Con orgullo dice que nació en uno de los barrios más antiguos de Sangolquí: El Aguacate. Ahí mismo entró a la escuela Marieta de Veintimilla. El colegio lo hizo en el Idrobo de Quito, aunque por limitantes económicas el último año lo hizo en un plantel de su zona y se puso a trabajar.

Ingresó a la universidad pero debió parar, pues se casó y a los 24 años, ya con dos niños, se quedó viuda. Se empeñó en ser una profesional e ingresó a la U. Nacional de Loja y alcanzó su título de abogada.

Como siempre trabajó como educadora comunitaria, se vinculó a los procesos de alfabetización de varios gobiernos. Luego formó parte del Municipio de Quito, por sus propios méritos: conocía, como la palma de sus manos, la dinámica de las parroquias.

Sus hijos son su orgullo y ya levantaron sus alas. Pero ese cordón umbilical sigue ahí, más cuando a todos les une, hace ocho años, el proyecto Manos Que Ayudan, una fundación que se dedica a ayudar a las mujeres en situación de riesgo por la violencia y para personas con discapacidad.
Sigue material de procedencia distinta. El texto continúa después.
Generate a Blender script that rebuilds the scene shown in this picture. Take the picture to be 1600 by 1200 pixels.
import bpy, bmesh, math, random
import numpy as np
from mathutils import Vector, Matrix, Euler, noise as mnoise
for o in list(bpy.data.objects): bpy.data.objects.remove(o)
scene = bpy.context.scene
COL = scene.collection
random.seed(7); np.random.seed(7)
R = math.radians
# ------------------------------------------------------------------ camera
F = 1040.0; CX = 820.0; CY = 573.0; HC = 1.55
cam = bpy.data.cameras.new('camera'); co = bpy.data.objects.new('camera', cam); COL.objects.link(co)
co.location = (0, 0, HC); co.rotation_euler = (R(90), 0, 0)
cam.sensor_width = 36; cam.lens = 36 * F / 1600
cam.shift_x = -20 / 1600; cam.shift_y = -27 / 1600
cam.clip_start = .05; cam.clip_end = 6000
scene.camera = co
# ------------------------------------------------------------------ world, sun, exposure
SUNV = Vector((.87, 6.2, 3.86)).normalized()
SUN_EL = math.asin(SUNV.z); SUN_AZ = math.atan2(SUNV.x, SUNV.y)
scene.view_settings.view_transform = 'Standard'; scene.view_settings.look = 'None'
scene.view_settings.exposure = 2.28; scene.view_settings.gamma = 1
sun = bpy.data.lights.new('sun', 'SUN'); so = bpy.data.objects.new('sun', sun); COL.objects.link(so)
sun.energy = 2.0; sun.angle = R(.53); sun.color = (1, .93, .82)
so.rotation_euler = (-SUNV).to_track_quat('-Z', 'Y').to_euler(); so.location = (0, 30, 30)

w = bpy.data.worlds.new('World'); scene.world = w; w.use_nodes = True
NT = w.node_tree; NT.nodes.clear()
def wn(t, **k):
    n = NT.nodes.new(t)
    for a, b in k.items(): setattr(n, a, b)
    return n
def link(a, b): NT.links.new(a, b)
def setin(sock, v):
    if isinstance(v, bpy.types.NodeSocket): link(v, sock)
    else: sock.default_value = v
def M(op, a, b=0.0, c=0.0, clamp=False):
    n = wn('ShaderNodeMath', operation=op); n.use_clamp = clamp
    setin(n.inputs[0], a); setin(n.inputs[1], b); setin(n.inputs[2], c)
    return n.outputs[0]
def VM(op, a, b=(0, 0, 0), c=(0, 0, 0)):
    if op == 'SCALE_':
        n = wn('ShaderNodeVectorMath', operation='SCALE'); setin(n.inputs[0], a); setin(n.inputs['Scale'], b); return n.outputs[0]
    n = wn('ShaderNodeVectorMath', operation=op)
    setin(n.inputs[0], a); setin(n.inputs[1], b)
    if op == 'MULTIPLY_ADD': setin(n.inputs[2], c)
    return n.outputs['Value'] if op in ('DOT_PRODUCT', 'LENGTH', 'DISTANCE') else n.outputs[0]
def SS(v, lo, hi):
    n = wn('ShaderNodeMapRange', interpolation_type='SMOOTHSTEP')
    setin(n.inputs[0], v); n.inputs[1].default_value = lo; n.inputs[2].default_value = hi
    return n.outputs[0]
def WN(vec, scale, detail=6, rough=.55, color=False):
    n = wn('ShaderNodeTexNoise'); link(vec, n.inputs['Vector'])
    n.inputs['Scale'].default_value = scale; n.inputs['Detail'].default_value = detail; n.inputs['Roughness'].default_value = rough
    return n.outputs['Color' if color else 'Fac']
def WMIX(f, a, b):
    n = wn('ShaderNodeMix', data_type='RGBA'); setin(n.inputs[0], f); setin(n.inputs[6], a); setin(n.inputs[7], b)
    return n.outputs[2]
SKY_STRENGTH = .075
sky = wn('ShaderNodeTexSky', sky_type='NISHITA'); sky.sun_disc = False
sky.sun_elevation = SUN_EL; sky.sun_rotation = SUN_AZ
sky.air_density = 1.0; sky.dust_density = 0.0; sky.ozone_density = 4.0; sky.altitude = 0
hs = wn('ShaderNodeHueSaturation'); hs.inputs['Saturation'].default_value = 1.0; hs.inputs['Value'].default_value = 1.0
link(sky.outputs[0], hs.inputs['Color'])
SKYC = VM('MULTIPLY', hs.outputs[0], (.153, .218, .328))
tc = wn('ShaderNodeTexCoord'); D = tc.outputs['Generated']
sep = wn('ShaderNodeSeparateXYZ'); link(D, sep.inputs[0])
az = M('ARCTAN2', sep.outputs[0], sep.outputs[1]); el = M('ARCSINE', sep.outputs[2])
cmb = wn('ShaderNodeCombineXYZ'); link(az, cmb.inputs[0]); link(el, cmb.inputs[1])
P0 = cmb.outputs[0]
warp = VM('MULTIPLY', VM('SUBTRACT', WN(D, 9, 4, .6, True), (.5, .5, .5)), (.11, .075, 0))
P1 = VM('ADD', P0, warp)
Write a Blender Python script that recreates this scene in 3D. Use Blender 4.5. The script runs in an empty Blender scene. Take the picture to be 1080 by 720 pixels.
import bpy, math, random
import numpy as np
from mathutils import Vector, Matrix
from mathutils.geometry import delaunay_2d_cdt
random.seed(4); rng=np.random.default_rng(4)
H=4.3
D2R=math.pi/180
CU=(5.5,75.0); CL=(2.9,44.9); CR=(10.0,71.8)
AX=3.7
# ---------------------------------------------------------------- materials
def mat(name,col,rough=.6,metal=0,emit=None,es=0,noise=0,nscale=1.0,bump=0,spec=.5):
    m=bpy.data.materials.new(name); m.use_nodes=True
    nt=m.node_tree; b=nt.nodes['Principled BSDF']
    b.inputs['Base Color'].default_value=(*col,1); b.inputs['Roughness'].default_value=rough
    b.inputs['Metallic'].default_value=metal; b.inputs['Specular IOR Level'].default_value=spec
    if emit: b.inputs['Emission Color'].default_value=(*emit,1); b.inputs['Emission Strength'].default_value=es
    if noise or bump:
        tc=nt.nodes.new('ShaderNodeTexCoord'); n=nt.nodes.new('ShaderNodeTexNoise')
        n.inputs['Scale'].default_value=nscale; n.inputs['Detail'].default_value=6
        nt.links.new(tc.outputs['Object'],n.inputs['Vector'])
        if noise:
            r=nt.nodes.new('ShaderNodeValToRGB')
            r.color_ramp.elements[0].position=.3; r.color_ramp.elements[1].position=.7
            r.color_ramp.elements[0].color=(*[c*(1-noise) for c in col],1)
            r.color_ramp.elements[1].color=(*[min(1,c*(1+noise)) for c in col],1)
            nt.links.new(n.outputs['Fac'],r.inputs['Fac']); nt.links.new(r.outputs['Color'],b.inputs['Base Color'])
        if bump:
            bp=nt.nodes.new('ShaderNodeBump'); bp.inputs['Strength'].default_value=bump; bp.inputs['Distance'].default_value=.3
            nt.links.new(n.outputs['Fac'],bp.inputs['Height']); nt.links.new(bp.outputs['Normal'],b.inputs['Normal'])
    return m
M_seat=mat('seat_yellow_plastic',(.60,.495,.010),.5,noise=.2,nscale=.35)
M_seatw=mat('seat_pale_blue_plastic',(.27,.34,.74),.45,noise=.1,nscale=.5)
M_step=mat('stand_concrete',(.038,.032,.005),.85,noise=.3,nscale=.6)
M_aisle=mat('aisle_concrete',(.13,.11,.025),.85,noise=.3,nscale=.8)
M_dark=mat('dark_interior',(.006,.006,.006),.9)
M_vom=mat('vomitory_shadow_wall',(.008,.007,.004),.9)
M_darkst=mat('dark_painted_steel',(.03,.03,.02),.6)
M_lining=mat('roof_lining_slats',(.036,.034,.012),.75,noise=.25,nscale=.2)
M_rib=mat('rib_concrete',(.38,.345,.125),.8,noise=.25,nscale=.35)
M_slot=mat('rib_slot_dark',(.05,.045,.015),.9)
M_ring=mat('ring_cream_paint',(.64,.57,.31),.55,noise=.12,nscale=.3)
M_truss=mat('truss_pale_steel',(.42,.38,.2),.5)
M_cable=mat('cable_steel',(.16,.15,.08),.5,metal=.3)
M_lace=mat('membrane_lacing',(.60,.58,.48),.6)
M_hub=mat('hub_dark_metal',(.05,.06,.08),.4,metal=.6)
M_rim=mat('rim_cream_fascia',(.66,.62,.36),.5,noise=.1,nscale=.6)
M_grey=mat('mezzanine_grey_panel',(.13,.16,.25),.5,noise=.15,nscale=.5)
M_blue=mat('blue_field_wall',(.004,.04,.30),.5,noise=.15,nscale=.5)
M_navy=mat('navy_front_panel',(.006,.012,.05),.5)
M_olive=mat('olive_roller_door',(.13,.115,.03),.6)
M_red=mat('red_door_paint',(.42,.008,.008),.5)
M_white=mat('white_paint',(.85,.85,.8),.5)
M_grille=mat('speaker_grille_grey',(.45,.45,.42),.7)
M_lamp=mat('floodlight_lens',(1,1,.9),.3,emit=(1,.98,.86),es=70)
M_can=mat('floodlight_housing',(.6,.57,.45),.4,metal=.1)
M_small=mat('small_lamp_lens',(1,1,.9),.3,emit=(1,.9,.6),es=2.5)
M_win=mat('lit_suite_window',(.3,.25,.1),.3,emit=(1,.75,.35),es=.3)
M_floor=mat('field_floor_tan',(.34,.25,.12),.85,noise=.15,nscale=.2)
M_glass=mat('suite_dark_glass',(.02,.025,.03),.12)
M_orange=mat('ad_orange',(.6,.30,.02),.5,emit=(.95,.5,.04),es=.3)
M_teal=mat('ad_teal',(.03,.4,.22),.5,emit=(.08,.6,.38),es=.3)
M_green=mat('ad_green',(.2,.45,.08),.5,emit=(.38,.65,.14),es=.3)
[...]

Aunque no tiene dinero en abundancia, jamás le falta para dárselo a quienes más lo necesitan. Bajo su responsabilidad tiene niños que se quedaron solos por el feminicidio en Rumiñahui. “Es una obligación que tiene mi corazón”, dice.

La familia es todo para ella. Sus padres, aún guambrita, fueron su seguridad para avanzar en ese trayecto de madre y viuda tan joven. Como aún tiene a su padre, de 93 años, suele ir con él a la Iglesia Adventista.

Está convencida de que para ser firme y reclamar no hace falta agredir, solo hay que tener claro lo que se tiene que exigir o restituir.

Cuando se jubile, en cuatro años, quiere dedicarse en cuerpo y alma a su fundación. También a la jardinería, que le da equilibrio y paz. Otra cosa que le encanta: visitar a las personas que tienen problemas y escucharlas y, si está en sus manos, ayudarlas. Si no tiene dinero, busca la ayuda y encuentra amigos y conocidos que confían en su palabra y en su trabajo.

Su meta a corto plazo es dedicarse a los niños en situación de calle de Rumihaui y ser la abogada de los pobres, porque lo lindo de la vida, lo dice convencida, es compartir lo poco que se tiene y ganarse el cielo.